I've used it surfing, in tide races, as well as some rescue practice and general paddling and skills sessions.

It is getting a keel strip this winter.

I've read much negative about the Eite layup, and Tom Bergh tried to disuade me from buying this boat. However, my ProLite Aquanaut weighs over 60 pounds. I am very glad for the Elite layup Romany (c.45 pounds)especially when paddling alone and/or at the end of a paddle.

Lots of issues
I had an early plastic one with lots of issues: Bulkheads were loose and let water run under them, the cockpit rim is pop rivited on and the seam leaks all around, the foot pegs have already been mentioned, and this one had the wrong hatch cover for the day hatch.

Get a glass one.

Is this a surprise???

– Last Updated: Sep-30-08 4:49 PM EST –

Having the coaming be a different material than the deck and having to rivet and epoxy it in place was inviting issues... This from a producer who has had significant issues producing straight-forward composite boats.

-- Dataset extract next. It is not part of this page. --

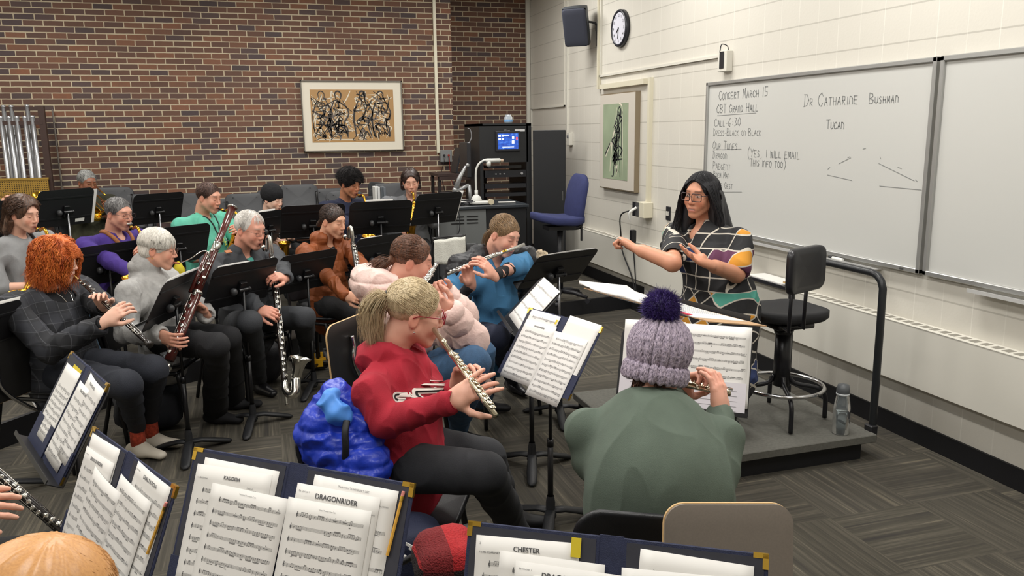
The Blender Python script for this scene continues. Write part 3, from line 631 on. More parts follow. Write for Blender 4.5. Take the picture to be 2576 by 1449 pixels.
sheet(f_, .155, .022, -1.5, .0085, 'list page showing at the top right of the big folder', None, [('Music from "SCHINDLER\'S LIST"', .006, 0, .123, 'CENTER'), ('John Williams (ASCAP)', .0045, .07, .1, 'CENTER'), ('conductor', .004, .03, .09, 'LEFT')], rows=5, top=.03, seed=6, bow=.002, sparse=.3)
sheet(f_, .118, .0, -.6, .0115, 'DRAGONRIDER page in the right half of the big navy folder', 'DRAGONRIDER', [('Bb Clarinet 1', .0055, -.1, .122, 'LEFT'), ('Steve Parsons (ASCAP)', .0045, .06, .1, 'LEFT')], rows=9, seed=8, tsize=.0155, bow=.002)
sheet(f_, .105, -.032, .2, .0145, 'front right page of notes under the big DRAGONRIDER title', None, [('Toland Toscan Can-Can', .0045, 0, .122, 'CENTER')], rows=9, seed=9, bow=.003)
def pencil(d, x, y, rot, label):
    c, u, v, n = d['c'], d['u'], d['v'], d['n']
    if np.cross(u, v)@n < 0: u = -u
    a = math.radians(rot); w_ = v*math.cos(a)-u*math.sin(a); p = c+u*x+v*y+n*.013; t = thing('pencil', label, 'pencil', p)
    MB().cyl(p-w_*.06, p+w_*.055, .0037, n=6).build('barrel', YEL, t); MB().cyl(p+w_*.055, p+w_*.066, .004, n=10).build('ferrule', BRASS, t); MB().cyl(p+w_*.066, p+w_*.076, .0038, n=10).build('eraser', mat('eraser_pink', 'd98a80', .7), t)
pencil(f_, .272, .085, -6, 'yellow pencil with pink eraser in the right pocket of the big folder')
f_ = STANDS['S18']; folder(f_, label='navy folder with brass corners and CHESTER page at the bottom right')
sheet(f_, -.168, .018, 1.5, .0085, 'CHESTER overture page in the lower right folder', 'CHESTER', [('Overture for Band', .0055, .0, .105, 'CENTER'), ('1st Bb CLARINET', .006, -.1, .105, 'LEFT'), ('2', .006, -.1, .122, 'LEFT')], rows=9, seed=12, tsize=.0135, bow=.002)
q = f_['c']+f_['u']*(-.07)+f_['v']*.152+f_['n']*.0115
t = thing('sticky_tab', 'yellow printed tab on the corner of the CHESTER page', 'sticky note', q); MB().box(q, (.02, .0012, .038), np.stack([f_['u'], f_['n'], f_['v']], 1)).build('tab', YPAP, t)
sheet(f_, -.12, -.012, -1, .0115, 'page with CLARINET 2 heading partly covered in the lower right folder', None, [('Bb CLARINET 2', .005, -.06, .11, 'LEFT')], rows=8, seed=13, bow=.002)
sheet(f_, -.085, -.028, -1.2, .014, 'DRAGONRIDER page in the lower right navy folder', 'DRAGONRIDER', [('Bb Clarinet 1', .005, -.1, .124, 'LEFT'), ('With Fire!', .006, -.07, .1, 'LEFT'), ('Steve Parsons (ASCAP)', .004, .055, .1, 'LEFT')], rows=9, seed=14, tsize=.015, bow=.002)
sheet(f_, -.045, -.05, -.5, .0165, 'blank topped page lowest on the left side of the lower right folder', None, rows=8, top=.03, seed=15, bow=.002)
sheet(f_, .16, .02, -2.5, .0085, 'blank slanted page at the back of the lower right folder', None, [('2', .006, -.08, .1, 'LEFT')], rows=0, seed=16, bow=.002)
sheet(f_, .135, -.012, 1.5, .012, 'page with dense block print in the right half of the lower right folder', None, rows=8, top=.01, seed=17, bow=.003)
f_ = STANDS['S16']; folder(f_, label='open navy folder at lower left with curling EXALTATION page')
sheet(f_, -.17, .03, 2, .0085, 'blank sheet behind DRAGONRIDER in the lower left folder', rows=0, seed=18, bow=.003)
sheet(f_, -.17, -.01, 2, .013, 'spiral bound DRAGONRIDER page at the left of the lower left folder', 'DRAGONRIDER', [('Bb Clarinet', .005, -.09, .12, 'LEFT')], rows=8, seed=19, tsize=.013, bow=.006)
sheet(f_, -.075, -.05, -4, .018, 'bent page standing in the spine of the lower left folder', None, rows=9, seed=20, bow=.012)
sheet(f_, .165, .035, -2, .0085, 'EXALTATION page curling at the right of the lower left folder', 'EXALTATION', [('2nd Bb Clarinet', .005, -.1, .12, 'LEFT')], rows=8, seed=21, tsize=.014, bow=.006)
sheet(f_, .10, -.02, -3, .016, 'large page of notes over EXALTATION in the lower left folder', None, rows=9, seed=22, bow=.007)
pencil(f_, .272, .06, -8, 'yellow pencil in the pocket of the lower left folder')
# spiral wire dots
f_ = STANDS['S15']; folder(f_, W=.56, label='dark open folder full of pages on the left stand')
sheet(f_, -.14, .0, 1, .0085, 'thick bound part with yellow cover showing at the left stand', None, rows=9, top=.03, seed=24, bow=.004, m=None)
q = f_['c']+f_['u']*(-.105)+f_['v']*.142+f_['n']*.0075; t = thing('yellow_cover', 'yellow cover corner behind the pages on the left stand', 'paper', q); MB().box(q, (.12, .001, .02), np.stack([f_['u'], f_['n'], f_['v']], 1)).build('cover', YPAP, t)
sheet(f_, .115, -.015, -1, .0135, 'DRAGONRIDER page at the right of the left stand', 'DRAGONRIDER', rows=8, seed=25, tsize=.013, bow=.006)
sheet(f_, .165, .025, -4, .0095, 'curled title page at the top right of the left stand', 'THE HOUNDS', rows=8, seed=26, tsize=.012, bow=.012)
f_ = STANDS['S19']; folder(f_, W=.52, H=.35, label='open navy folder leaning between the red hoodie and the knit hat')
sheet(f_, -.125, .03, 0, .0085, 'page with a small yellow tab at the top left of the tilted folder', None, rows=9, seed=27, bow=.002)
sheet(f_, -.118, -.035, 0, .012, 'DRAGONRIDER page on the left of the tilted folder', 'DRAGONRIDER', rows=9, seed=28, tsize=.011, bow=.002, w=.225, h=.30)
sheet(f_, .14, .045, -2, .0085, 'blank page behind the right page of the tilted folder', rows=0, seed=29, bow=.002)
sheet(f_, .108, -.062, 0, .013, 'full page of notes hanging below the tilted folder', None, rows=11, seed=30, bow=.003, w=.225, h=.32)
q = f_['c']+f_['u']*(-.03)+f_['v']*.14+f_['n']*.010; t = thing('sticky_tab', 'yellow tab beside the spine of the tilted folder', 'sticky note', q); MB().box(q, (.012, .001, .022), np.stack([f_['u'], f_['n'], f_['v']], 1)).build('tab', YPAP, t)
f_ = STANDS['S22']
sheet(f_, -.12, .03, 1, .006, 'page behind the knit hat on the left of its stand', None, rows=9, w=.24, h=.31, seed=31, bow=.002)
sheet(f_, .115, .02, -.5, .0105, 'page of dense notes right of the knit hat', None, rows=9, w=.25, h=.31, seed=32, bow=.003)
sheet(f_, .125, .028, .3, .0065, 'blank sheet edge behind the notes right of the knit hat', rows=0, w=.25, h=.31, seed=33, bow=.002)
sheet(f_, -.01, .0, .5, .0085, 'middle page between the other two on the knit hat stand', None, rows=9, w=.12, h=.29, seed=34, bow=.002, sparse=.3)
mb_d = f_
for sx, nm in ((-1, 'pale lilac pocket with a music shop address left of the knit hat'), (1, 'pale lilac ruled pocket right of the knit hat')):
    c, u, v, n = f_['c'], f_['u'], f_['v'], f_['n']; o = c+u*sx*.125-v*.095+n*.016; B = np.stack([u, n, v], 1)
    t = thing('folder_pocket', nm, 'folder', o); MB().box(o, (.235, .002, .125), B).build('panel', PGREY, t); mb = MB()
    for k in range(6): mb.box(o+v*(.03-.019*k)+n*.0016, (.17 if sx > 0 else .15, .0006, .0008), B)
    mb.build('ruled_lines', INKP, t)
    if sx < 0:
        text_obj('printed_name', 'Schmitt Music', .011, o-u*.09+v*.04, u, v, INKP, t, .0022, bold=.0004); text_obj('script_name', 'Schmitt', .014, o-u*.085+v*.052, u, v, mat('script_ink', '9a8fb0', .7), t, .0022)
# paper strips on far stands
for key, x, w_, lab in (('S1', .25, .07, 'strip of white pages at the right edge of the camouflage man\'s stand'),):
    d = STANDS[key]; o = d['c']+d['u']*x+d['v']*-.01+d['n']*.006; t = thing('sheet_music', lab, 'sheet music', o); MB().box(o, (w_, .004, .30), np.stack([d['u'], d['n'], d['v']], 1)).build('page', PAPER, t)
for key, x, y, w_, h_, lab in (('S6', .09, .02, .22, .30, 'white page corner on the stand beside the black beanie'), ('S8', .02, .015, .22, .31, 'page on the stand of the player with the big afro'), ('S9', -.23, .0, .08, .32, 'pages at the left edge of the stand nearest the desk'), ('S13', -.02, .015, .46, .3, 'pages on the bassoonist\'s stand seen from behind'), ('S14', -.02, .01, .44, .32, 'crumpled papers on the stand at the far left'), ('S21', -.02, .012, .4, .29, 'pages on the stand of the flutist in blue'), ('S20', .02, .02, .42, .29, 'bent pages on the edge-on stand'), ('S11', .1, .012, .24, .3, 'page on the stand before the man with white hair'), ('S10', .1, .01, .22, .3, 'page on the stand left of the player in pink')):
    d = STANDS[key]; sheet(d, x, y, 0, .006, lab, None, rows=4, w=w_, h=h_, seed=int(abs(x)*1000)+3, bow=.008)
# clip cups
def cup(p, pole, label):
    t = thing('clip_cup', label, 'cup', p); p = np.array(p)
    MB().lathe([(.001, 0), (.026, 0), (.032, .075), (.035, .078), (.033, .078), (.025, .004), (.001, .004)], 20, p).build('cup', mat('clear_plastic', 'c8ccd0', .12, trans=.75, ior=1.3), t, True)
    MB().box((p+np.array(pole))/2+[0, 0, .05], (.03, .03, .02), bev=.003).build('clip', mat('clip_grey', '5b6066', .4), t)
b13 = STANDS['S13']['c']; cup(at(440, 655+40, 4.75)*0+np.array([b13[0]-.06, b13[1]-.03, .55]), (b13[0], b13[1], .55), 'clear plastic cup clipped to the bassoonist\'s stand')
b11 = STANDS['S11']['c']; cup(np.array([b11[0]-.05, b11[1]-.05, .56]), (b11[0], b11[1], .56), 'clear plastic cup clipped to the stand of the man with white hair')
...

If Nigel Dennis cared about quality he would have contracted with P&H or Valley to make the poly Romany.

why did you have a mirror on the boat?
hee hee hee hee hee hee hee hee hee he

so I can admire myself while paddling NM

Three things
1. The nature of NDK cockpit rings is such that it is not possible to rotational mold the shape as one piece, thus the secondary piece, rivets, and adhesive.

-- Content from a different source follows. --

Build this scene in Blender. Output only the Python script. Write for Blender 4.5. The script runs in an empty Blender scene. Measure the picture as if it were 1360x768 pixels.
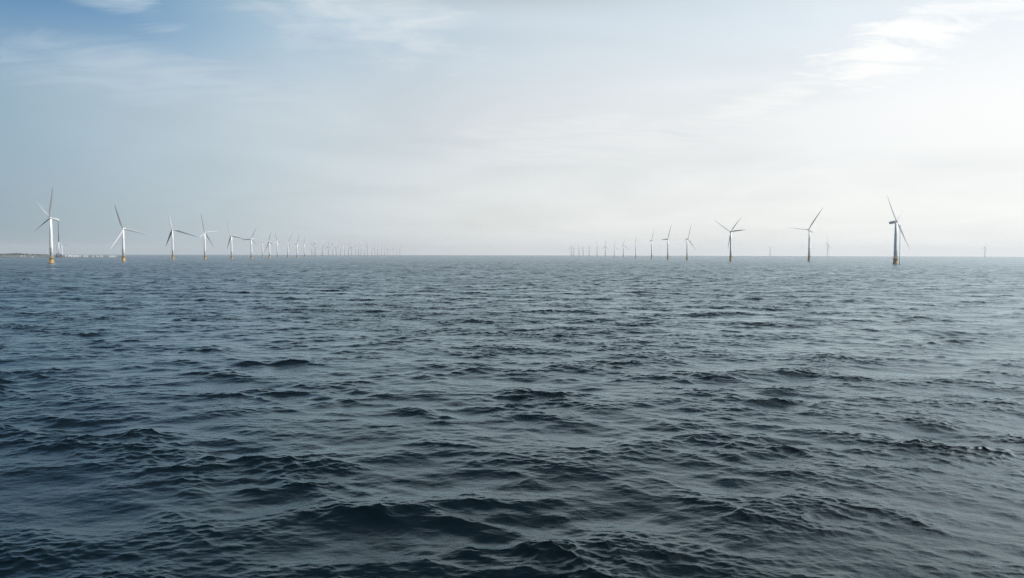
import bpy, bmesh, math, random
import numpy as np
from mathutils import Vector, Matrix

random.seed(7)
RNG = np.random.default_rng(11)
R_ = math.radians
scene = bpy.context.scene
COL = scene.collection

# ------------------------------------------------------------------ camera
W, H, F = 1360.0, 768.0, 1100.0          # the photograph's pixels, focal length in them
CAM_H = 16.0
PITCH, ROLL = R_(2.46), R_(0.13)
EARTH = 6.371e6
cd = bpy.data.cameras.new('camera')
cam = bpy.data.objects.new('camera', cd)
COL.objects.link(cam)
cd.sensor_width = 36.0
cd.lens = 36.0 * F / W
cd.clip_start, cd.clip_end = 0.5, 80000.0
cam.location = (0, 0, CAM_H)
cam.rotation_euler = (Matrix.Rotation(math.pi / 2 - PITCH, 3, 'X') @ Matrix.Rotation(ROLL, 3, 'Z')).to_euler()
scene.camera = cam
CM = cam.rotation_euler.to_matrix()
RIGHT, UP, FWD = CM @ Vector((1, 0, 0)), CM @ Vector((0, 1, 0)), CM @ Vector((0, 0, -1))
CPOS = Vector((0, 0, CAM_H))

def at(px, py, d):
    return CPOS + d * (FWD + RIGHT * ((px - W / 2) / F) + UP * ((H / 2 - py) / F))

def sea_z(x, y):
    return -(x * x + y * y) / (2 * EARTH)

# ------------------------------------------------------------------ sky, sun, exposure
SUN_AZ, SUN_EL = R_(106), R_(44)          # azimuth from +Y towards +X
SUN_DIR = Vector((math.sin(SUN_AZ) * math.cos(SUN_EL), math.cos(SUN_AZ) * math.cos(SUN_EL), math.sin(SUN_EL)))
GLOW_AZ, GLOW_EL = R_(62), R_(46)          # the brightest part of the cloud veil
GLOW_DIR = Vector((math.sin(GLOW_AZ) * math.cos(GLOW_EL), math.cos(GLOW_AZ) * math.cos(GLOW_EL), math.sin(GLOW_EL)))
world = bpy.data.worlds.new('World')
scene.world = world
world.use_nodes = True
NT = world.node_tree
NT.nodes.clear()

class G:
    """small helper to write node maths"""
    def __init__(s, nt): s.nt = nt
    def n(s, t, **kw):
        nd = s.nt.nodes.new(t)
        for k, v in kw.items(): setattr(nd, k, v)
        return nd
    def put(s, sock, v):
        if hasattr(v, 'is_output'): s.nt.links.new(v, sock)
        else: sock.default_value = v
    def m(s, op, a, b=0.0, c=None, clamp=False):
        nd = s.n('ShaderNodeMath', operation=op, use_clamp=clamp)
        s.put(nd.inputs[0], a); s.put(nd.inputs[1], b)
        if c is not None: s.put(nd.inputs[2], c)
        return nd.outputs[0]
    def vm(s, op, a, b=None, out=0):
        nd = s.n('ShaderNodeVectorMath', operation=op)
        s.put(nd.inputs[0], a)
        if b is not None: s.put(nd.inputs[1], b)
        return nd.outputs[out]
    def noise(s, vec, scale, detail=5, rough=.55, dist=0.0):
        nd = s.n('ShaderNodeTexNoise')
        s.put(nd.inputs['Vector'], vec)
        nd.inputs['Scale'].default_value = scale; nd.inputs['Detail'].default_value = detail
        nd.inputs['Roughness'].default_value = rough; nd.inputs['Distortion'].default_value = dist
        return nd.outputs['Fac']
    def step(s, x, a, b):
        nd = s.n('ShaderNodeMapRange', interpolation_type='SMOOTHSTEP')
        s.put(nd.inputs['Value'], x)
        nd.inputs['From Min'].default_value = a; nd.inputs['From Max'].default_value = b
        return nd.outputs['Result']
    def ramp(s, x, stops):
        nd = s.n('ShaderNodeValToRGB'); r = nd.color_ramp
        while len(r.elements) < len(stops): r.elements.new(.5)
        for e, (p, c) in zip(r.elements, stops): e.position = p; e.color = (*c, 1)
        s.put(nd.inputs[0], x)
        return nd.outputs[0]
    def comb(s, x, y, z):
        nd = s.n('ShaderNodeCombineXYZ')
        for i, v in enumerate((x, y, z)): s.put(nd.inputs[i], v)
        return nd.outputs[0]
    def mixc(s, f, a, b):
        nd = s.n('ShaderNodeMix', data_type='RGBA')
        s.put(nd.inputs['Factor'], f); s.put(nd.inputs['A'], a); s.put(nd.inputs['B'], b)
        return nd.outputs['Result']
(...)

2. Nigel does not roto mold his own boats.

3. They’ll get it sorted out in time. Valley had issues on early roto skerrays etc. It took some time, now they are excellent.

Is such a cockpit rim necessary?

– Last Updated: Sep-30-08 6:21 PM EST –

I've seen poly Avocets used in the harshest of ways and they seem to do fine with a rm coaming.

I actually assumed someone was doing the rotomolding for NDK - and I have not heard of any issues with that aspect of the boats. However, I wonder if it is those Welsh lads with such a long history of precise and careful work for Nigel who are gluing and riveting the coamings?

I've read the official line on why Nigel determined to use a composite coaming on his poly boat. However, it does seem to be inviting trouble.